8. With regard to the ingredients of fraud, the court finds that this ingredient has been established because:-

(a)The proceedings were initiated on the basis of a false allegation that the deceased died leaving an oral will on the basis of which the respondent was to benefit form the deceaseds’ estate.

(b)The proceedings were based on a deliberate and blatant concealment of material facts namely that there were other interested parties in the deceaseds’ estate with equal  right to benefit as that of the respondent.

(c)By the fact that the proceedings were hurried to the extend that at one time even counsel acting for the applicant is the one who deponed the affidavit in support of the application for confirmation is proof that nothing was to be left to chance.

(d)The documentation for passing title were not properly filled and yet they were used to pass title.

(e)The gazette notice gazetting the alleged loss of title to the suit property contained deliberate misinformation as it never mentioned.

(f)The name of the executive officer who executed documents on behalf of the deceased was not given.

(g)There was a deliberate flouting of the law to facilitate the change of titles from the name of the deceased to the Respondent.

(h)Despite the Respondent having been served with the application for revocation soon after its filing, he deliberately failed to respond to the proceedings despite being given ample time to do so.

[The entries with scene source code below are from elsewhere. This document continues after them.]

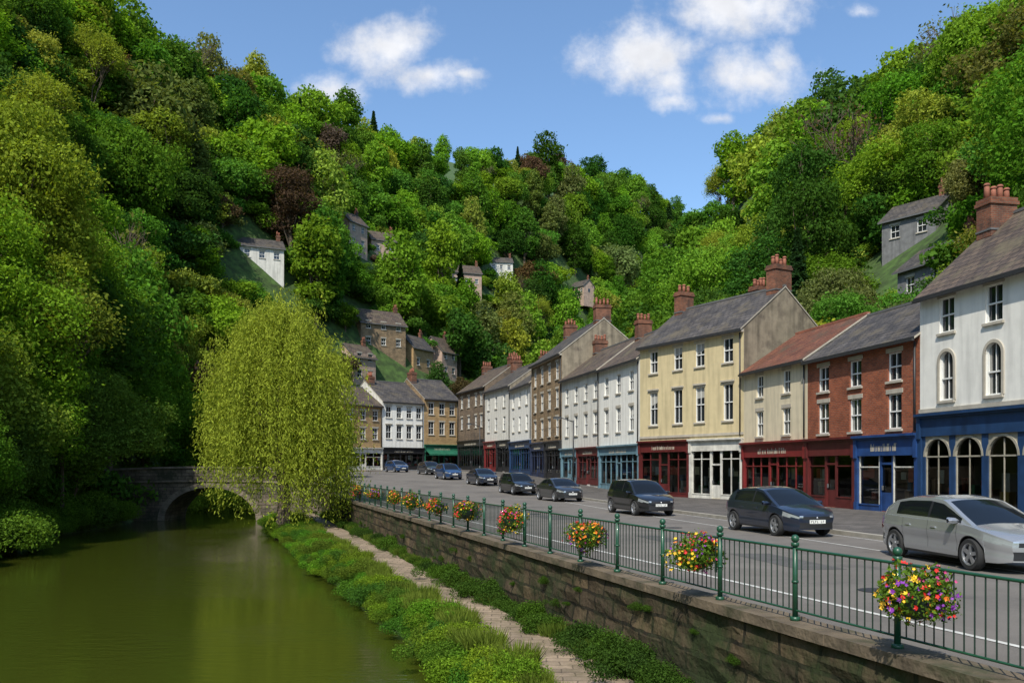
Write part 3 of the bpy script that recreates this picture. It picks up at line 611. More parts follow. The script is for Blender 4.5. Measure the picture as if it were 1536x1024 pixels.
def house(name,k,w,d,h,rise,rz,wm,rm,chim=True,dz=0.):
    x,y=MS[k]; z=th(x,y)+.2+dz; e=empty(name,(x,y,z),math.radians(rz)); R.seed(int(abs(x)*10))
    mw=MB(); mwin=MB(); ops=[]; n=max(2,int(w/2.2))
    for f in range(2 if h>4 else 1):
        for i in range(n):
            u=-w/2+w*(i+.5)/n; ops.append((u-.45,u+.45,.9+f*2.7,2.1+f*2.7))
    wall_open(mw,-w/2,w/2,-4,h,ops,wm)
    for o in ops: sash(mwin,*o,lint='flat')
    for xx in (-w/2,w/2): mw.poly([(xx,0,-4),(xx,d,-4),(xx,d,h),(xx,d/2,h+rise),(xx,0,h)],wm)
    mw.poly([(-w/2,d,-4),(w/2,d,-4),(w/2,d,h),(-w/2,d,h)],wm)
    for f in range(2 if h>4 else 1):
        for xx,s in ((-w/2,-1),(w/2,1)): mwin.box(xx-.03 if s<0 else xx+.001,xx-.001 if s<0 else xx+.03,d/2-.45,d/2+.45,.9+f*2.7,2.1+f*2.7,'pane'); mwin.box(xx-.05 if s<0 else xx,xx if s<0 else xx+.05,d/2-.5,d/2+.5,.8+f*2.7,.88+f*2.7,'sill')
    mw.obj('walls',e); mwin.obj('windows',e); mr=MB(); sl=rise/(d/2)
    for sg in (0,1):
        yy=lambda v: v if sg==0 else d-v
        P=[(-w/2-.25,yy(-.35),h-.35*sl+.02),(w/2+.25,yy(-.35),h-.35*sl+.02),(w/2+.25,yy(d/2),h+rise+.02),(-w/2-.25,yy(d/2),h+rise+.02)]; Q=[(p[0],p[1],p[2]+.14) for p in P]
        mr.poly(Q,rm); mr.poly(P,'lead'); mr.poly([P[0],P[1],Q[1],Q[0]],'lead'); mr.poly([P[1],P[2],Q[2],Q[1]],'lead'); mr.poly([P[0],P[3],Q[3],Q[0]],'lead')
    mr.obj('roof',e)
    if chim: mc=MB(); chimney(mc,w/2-.5,d/2,.6,.5,h+rise-.5,h+rise+1.0,2); mc.obj('chimney',e)
house('white_cottage','h1',6.8,5,2.7,1.7,25,'white2','slate',dz=.6)
house('pink_stone_house','h2',5.5,5,5.4,2.4,60,'pink','slate2',dz=1)
house('pink_stone_house','h3',6,5,3.3,2.2,30,'pink','slate2',dz=1)
house('pink_stone_house','h4',8,6,3.6,2.4,20,'pink','slate2',dz=1.5)
house('grey_cottage','h5',7,5,3,1.8,10,'white2','slate',dz=1.5)
house('grey_cottage','h6',7,5,3,2.2,-50,'pink','slate',dz=1.5)
house('stone_house','h7',8.5,6,4.6,2.6,35,'stone','slate2')
house('stone_house','h8',4.5,5,4.2,2.2,50,'pink','slate2')
house('stone_house','h9',6,5,4,2.4,60,'gold','slate')
house('stone_house','h10',5,5,5,2.8,60,'pink','slate2')
house('grey_timber_house','h11',5.2,4.5,2.7,1.7,-55,'greyw','slate',dz=.2)
house('grey_timber_house','h12',5.5,4.5,2.8,1.7,-75,'greyw','slate',dz=.4)
# ------------------------------------------------------------------ bridge
e=empty('stone_bridge'); mb=MB(); Y0,Y1=66.6,71; xs=np.linspace(-33,-13.5,60); ac,ar,ah=-23.6,3.6,2.6
def bt(x): return 2.15-.0035*(x+24)**2
def ba(x): 
    t=(x-ac)/ar
    return -2.1+ah*math.sqrt(max(0,1-t*t)) if abs(t)<1 else -3.0
xs=sorted(list(xs)+[ac-ar+1e-3,ac+ar-1e-3]+[ac+ar*math.cos(a) for a in np.linspace(.05,math.pi-.05,30)])
for yv in (Y0,Y1): mb.grid([[(x,yv,ba(x)),(x,yv,bt(x)-.15)] for x in xs],'bridge',False)
mb.grid([[(x,Y0,ba(x)),(x,Y1,ba(x))] for x in xs],'bridge',False)
mb.grid([[(x,Y0+.4,bt(x)-.15),(x,Y0+.4,bt(x)-1.1),(x,Y1-.4,bt(x)-1.1),(x,Y1-.4,bt(x)-.15)] for x in xs],'asph',False)
for (a,b_) in ((Y0-.08,Y0+.48),(Y1-.48,Y1+.08)): mb.grid([[(x,a,bt(x)-.148),(x,a,bt(x)),(x,b_,bt(x)),(x,b_,bt(x)-.148)] for x in xs],'vous',False)
mb.grid([[(x,Y0-.002,bt(x)-1.2),(x,Y0-.09,bt(x)-1.2),(x,Y0-.09,bt(x)-1.06),(x,Y0-.002,bt(x)-1.06)] for x in xs],'vous',False)
n=19
for i in range(n):
    a=math.pi*(i+.03)/n;b=math.pi*(i+.97)/n; P=[]
    for rr,g in ((1,a),(1.14,a),(1.14,b),(1,b)): P.append((ac+ar*rr*math.cos(g),-2.1+ah*rr*math.sin(g)*1.0))
    mb.poly([(x,Y0-.05,z) for x,z in P],'vous'); mb.poly([(P[0][0],Y0-.05,P[0][1]),(P[3][0],Y0-.05,P[3][1]),(P[3][0],Y0+.1,P[3][1]),(P[0][0],Y0+.1,P[0][1])],'vous')
mb.obj('arch_and_parapets',e)
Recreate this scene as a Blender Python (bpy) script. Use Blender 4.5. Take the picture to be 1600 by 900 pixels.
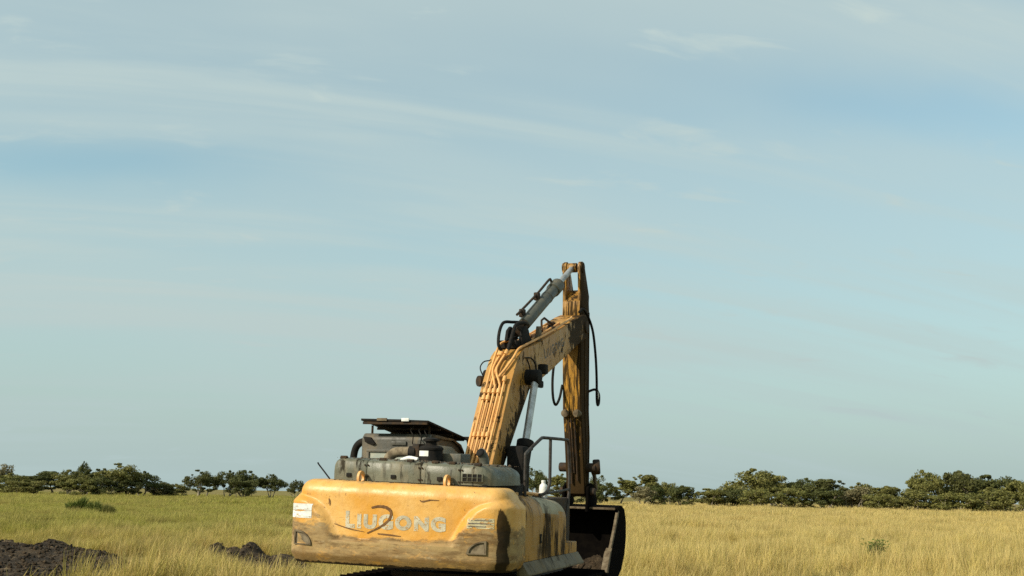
import bpy, bmesh, math, random
import numpy as np
from mathutils import Vector, Matrix

for o in list(bpy.data.objects):
    bpy.data.objects.remove(o)
scene = bpy.context.scene
COL = scene.collection
R = math.radians
rnd = random.Random(7)

# ------------------------------------------------------------------ camera, sky, sun, exposure
CAM = Vector((0.41768, -17.91984, 1.89641))
cam_data = bpy.data.cameras.new('camera')
cam = bpy.data.objects.new('camera', cam_data)
COL.objects.link(cam)
cam.matrix_world = Matrix(((0.99984, -0.01812, 0.0, CAM.x),
                           (-0.00311, -0.17168, -0.98515, CAM.y),
                           (0.01785, 0.98499, -0.17171, CAM.z),
                           (0, 0, 0, 1)))
cam_data.sensor_width = 36.0
cam_data.lens = 36.0 * 1850 / 1600
cam_data.clip_start = 0.1
cam_data.clip_end = 8000
scene.camera = cam
CAMR, CAMU, CAMF = Vector((0.99984, -0.00311, 0.01785)), Vector((-0.01812, -0.17168, 0.98499)), Vector((0, 0.98515, 0.17171))

SUN_AZ, SUN_EL = R(60), R(33)          # azimuth measured from straight behind the camera towards its left
to_sun = Vector((-math.sin(SUN_AZ) * math.cos(SUN_EL), -math.cos(SUN_AZ) * math.cos(SUN_EL), math.sin(SUN_EL)))
sun_data = bpy.data.lights.new('sun', 'SUN')
sun_data.energy = 5.0
sun_data.angle = R(0.6)
sun_data.color = (1.0, 0.90, 0.74)
sun = bpy.data.objects.new('sun', sun_data)
COL.objects.link(sun)
sun.rotation_euler = to_sun.to_track_quat('Z', 'Y').to_euler()
sun.location = (0, 0, 40)

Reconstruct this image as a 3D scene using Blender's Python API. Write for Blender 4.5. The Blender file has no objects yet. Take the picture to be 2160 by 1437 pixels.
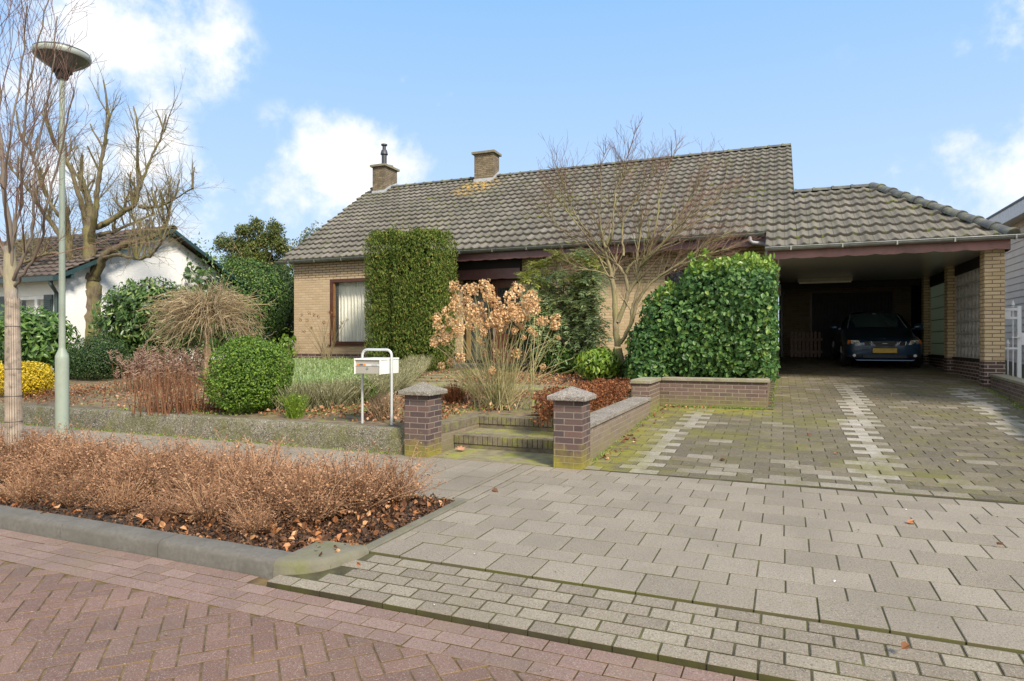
import bpy, math, random
import numpy as np
from mathutils import Vector, Matrix, Euler

# ------------------------------------------------------------------ camera
R = math.radians
TH = R(22.34); F = 1370.0; HY = 720.0; CAMH = 1.25
sT, cT = math.sin(TH), math.cos(TH)
scene = bpy.context.scene
cam_d = bpy.data.cameras.new("camera"); cam = bpy.data.objects.new("camera", cam_d)
scene.collection.objects.link(cam)
cam.location = (0, 0, CAMH); cam.rotation_euler = (R(90), 0, TH)
cam_d.sensor_width = 36; cam_d.lens = F/2160*36; cam_d.shift_y = 1.5/2160
cam_d.clip_start = .05; cam_d.clip_end = 3000
scene.camera = cam

# ------------------------------------------------------------------ world, sun
SUN_EL, SUN_AZ = R(40), R(126)      # azimuth measured from +Y towards +X
world = bpy.data.worlds.new("World"); scene.world = world; world.use_nodes = True
wt = world.node_tree; wt.nodes.clear()
def wn(t, **k):
    n = wt.nodes.new(t)
    for a, b in k.items(): setattr(n, a, b)
    return n
def wmath(op, a, b=None, c=None, clamp=False):
    n = wn("ShaderNodeMath", operation=op); n.use_clamp = clamp
    for i, v in enumerate((a, b, c)):
        if v is None: continue
        if isinstance(v, (int, float)): n.inputs[i].default_value = v
        else: wt.links.new(v, n.inputs[i])
    return n.outputs[0]
sky = wn("ShaderNodeTexSky", sky_type='NISHITA'); sky.sun_disc = False
sky.sun_elevation = SUN_EL; sky.sun_rotation = SUN_AZ; sky.air_density = 1.0; sky.dust_density = .6; sky.ozone_density = 1.6
tc = wn("ShaderNodeTexCoord"); DIR = tc.outputs["Generated"]
nz = wn("ShaderNodeTexNoise"); nz.inputs["Scale"].default_value = 5.5; nz.inputs["Detail"].default_value = 9; nz.inputs["Roughness"].default_value = .62
wt.links.new(DIR, nz.inputs["Vector"])
nz2 = wn("ShaderNodeTexNoise"); nz2.inputs["Scale"].default_value = 17; nz2.inputs["Detail"].default_value = 6; nz2.inputs["Roughness"].default_value = .6
wt.links.new(DIR, nz2.inputs["Vector"])
def direction(px, py):
    t = (px-1080)/F; u = (HY-py)/F
    v = Vector((t*cT - sT, t*sT + cT, u)); return v.normalized()
masks = None
# banks of cumulus: direction of the middle, horizontal and vertical angular radius, strength
for (px, py, rh, rv, st) in [(245,65,.15,.085,.95),(40,170,.13,.09,.6),(745,345,.145,.085,.95),(640,430,.10,.05,.7),(300,350,.12,.07,.8),(110,385,.22,.11,.8),
                             (470,400,.10,.05,.55),(2190,345,.10,.10,1.0),(925,222,.05,.032,.6),(852,168,.028,.02,.4),(1830,262,.03,.014,.4),(290,235,.06,.03,.4),
                             (-900,300,.5,.2,.9),(3200,200,.5,.25,.8),(-300,-300,.3,.2,.6)]:
    c = direction(px, py)
    sub = wn("ShaderNodeVectorMath", operation='SUBTRACT'); wt.links.new(DIR, sub.inputs[0]); sub.inputs[1].default_value = c
    mul = wn("ShaderNodeVectorMath", operation='MULTIPLY'); wt.links.new(sub.outputs[0], mul.inputs[0]); mul.inputs[1].default_value = (1/rh, 1/rh, 1/rv)
    ln = wn("ShaderNodeVectorMath", operation='LENGTH'); wt.links.new(mul.outputs[0], ln.inputs[0])
    m = wmath('MULTIPLY', wmath('SUBTRACT', 1.25, ln.outputs["Value"]), st)
    masks = m if masks is None else wmath('MAXIMUM', masks, m)
# unseen clouds behind the viewer and overhead, added as white fill light
sep = wn("ShaderNodeSeparateXYZ"); wt.links.new(DIR, sep.inputs[0])
behind = wmath('MULTIPLY', wmath('SUBTRACT', .0, sep.outputs["Y"]), 2.6, clamp=True)
masks = wmath('MAXIMUM', masks, behind)
masks = wmath('MAXIMUM', masks, wmath('MULTIPLY', wmath('SUBTRACT', sep.outputs['Z'], .62), 3.0, clamp=True))
n1 = wmath('MULTIPLY', wmath('SUBTRACT', nz.outputs["Fac"], .5), 3.4)
n2 = wmath('MULTIPLY', wmath('SUBTRACT', nz2.outputs["Fac"], .5), 1.3)
cl = wmath('ADD', wmath('ADD', masks, n1), wmath('SUBTRACT', n2, .22))
ramp = wn("ShaderNodeValToRGB"); ramp.color_ramp.interpolation = 'EASE'
ramp.color_ramp.elements[0].position = .02; ramp.color_ramp.elements[0].color = (0,0,0,1)
ramp.color_ramp.elements[1].position = 1.0; ramp.color_ramp.elements[1].color = (1,1,1,1)
wt.links.new(cl, ramp.inputs[0])
gt = wmath('MULTIPLY', ramp.outputs[0], wmath('MULTIPLY', masks, 4.0, clamp=True))
sep_z = sep.outputs['Z']
# cloud body: white, a little grey where it is thick
body = wn("ShaderNodeMixRGB"); body.inputs[1].default_value = (13.0,12.8,12.5,1); body.inputs[2].default_value = (9.6,9.5,9.4,1)
wt.links.new(nz2.outputs["Fac"], body.inputs[0])
# the blue air, a little paler towards the horizon
skm = wn("ShaderNodeMixRGB"); skm.blend_type = 'MULTIPLY'; skm.inputs[0].default_value = 1; wt.links.new(sky.outputs[0], skm.inputs[1]); skm.inputs[2].default_value = (1.0,1.0,1.0,1)
el = wn("ShaderNodeValToRGB"); wt.links.new(sep.outputs["Z"], el.inputs[0]) if False else None
zz = wmath('MULTIPLY', wmath('ABSOLUTE', sep_z), 1.0)
wt.links.new(zz, el.inputs[0]); el.color_ramp.elements[0].position = 0; el.color_ramp.elements[0].color = (.62,.76,.93,1); el.color_ramp.elements[1].position = .62; el.color_ramp.elements[1].color = (.175,.45,.92,1)
air = wn("ShaderNodeMixRGB"); air.blend_type = 'MULTIPLY'; air.inputs[0].default_value = 1; wt.links.new(el.outputs[0], air.inputs[1]); air.inputs[2].default_value = (11.6,11.6,11.6,1)
haze = wn("ShaderNodeMixRGB"); wt.links.new(air.outputs[0], haze.inputs[2])
wt.links.new(skm.outputs[0], haze.inputs[1]); haze.inputs[0].default_value = .88
mix = wn("ShaderNodeMixRGB"); wt.links.new(gt, mix.inputs[0]); wt.links.new(haze.outputs[0], mix.inputs[1]); wt.links.new(body.outputs[0], mix.inputs[2])
bg = wn("ShaderNodeBackground"); bg.inputs["Strength"].default_value = .073
wt.links.new(mix.outputs[0], bg.inputs["Color"])
wo = wn("ShaderNodeOutputWorld"); wt.links.new(bg.outputs[0], wo.inputs["Surface"])
sun_d = bpy.data.lights.new("sun", 'SUN'); sun_d.energy = 4.2; sun_d.angle = R(12); sun_d.color = (1, .90, .77)
sun = bpy.data.objects.new("sun", sun_d); scene.collection.objects.link(sun)
sd = Vector((math.sin(SUN_AZ)*math.cos(SUN_EL), math.cos(SUN_AZ)*math.cos(SUN_EL), math.sin(SUN_EL)))
sun.rotation_euler = sd.to_track_quat('Z', 'Y').to_euler(); sun.location = (20, -20, 30)
scene.view_settings.view_transform = 'Standard'; scene.view_settings.look = 'None'
scene.view_settings.exposure = 0.55; scene.view_settings.gamma = 1
scene.cycles.max_bounces = 9; scene.cycles.transparent_max_bounces = 8

# ------------------------------------------------------------------ helpers
rnd = random.Random(7); npr = np.random.default_rng(7)
def ratio(px):
    t = (px-1080)/F; return (cT*t - sT)/(sT*t + cT), sT*t + cT
def GP(px, py, z):                       # photo pixel -> point on the level z
    d = (CAMH-z)*F/(py-HY); t = (px-1080)/F
    return Vector((d*(t*cT-sT), d*(t*sT+cT), z))
def VP(px, py, Y):                       # photo pixel -> point in the plane y = Y
    t = (px-1080)/F; d = Y/(t*sT+cT)
    return Vector((d*(t*cT-sT), Y, CAMH-(py-HY)*d/F))
def gz(y): return .27 + .034*min(max(y-6.2, 0), 16)
def dz(y): return .045*max(0, y-6.77)
def GG(px, py):                          # photo pixel -> point on the garden soil
    t = (px-1080)/F; k = t*sT+cT
    d = (CAMH-.27+.034*6.2)/((py-HY)/F + .034*k)
    return Vector((d*(t*cT-sT), d*k, gz(d*k)))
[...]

(i)By conduct of the Respondent in obtaining the issuance of the registration in his favour and then immediately transferring it to 3rd parties.

For the reasons given in the assessment, the application for revocation dated the 25th day of August,2006 and filed on the 30th day of August,2006 be and is hereby allowed and the court proceeds to make the following orders with regard to the same:-

1. The grant of letters of administration ad colligenda bona granted to Stephen Ndung’u Mwathi by the senior Resident Magistrates court Kiambu on 14/6/96 be  and is hereby revoked and annulled.

2. The order for the confirmation of grant of letters of administration issued by the senior Resident magistrates court Kiambu on 28/6/96 be and is hereby revoked and annulled.

3. All consequential orders emanating from the orders issued under (1) and (2) above are declared null and void.

4. By reason of the orders issued in number 1, 2 and 3 above all the processes whereby land parcel number Kiambaa/Muchatha/T.237 was divested from the name of Kariuki Kirigo are declared null and void.

5. By reason of the order given in number 4 above the titles resulting on subdivision namely LR. No.Kiambaa/Muchatha/T.598 and Kiambaa/Muchatha T.599 be and are hereby ordered cancelled.

6. By reason of what has been stated in number 5 above, upon cancellation of the resulting titles mentioned in number 5, the old Title namely Kiambaa/Muchatha/T.237 shall revert and be restored in the names of the deceased namely Kariuki Kirigo.

7. The applicant who had a genuine complaint will have costs of the application paid to her by the Respondent.

8. Thereafter parties proceed according to law.

9. The delay in the drafting and delivery of the ruling which is regretted was occasioned by the clerk  either in advertently or deliberately  filing the file away instead of handing it over to the judge for the drafting of the ruling and the same has been  drafted as soon as the file was availed to the Judge.

SIGNED AT NAIROBI BY HON. LADY JUSTICE R.N. NAMBUYE-JA.

DATED, READ AND DELIVERED AT NAIROBI BY THE HON.MR. JUSTICE MAJANJA ON THIS 21ST DATE SEPTEMBER, OF 2012.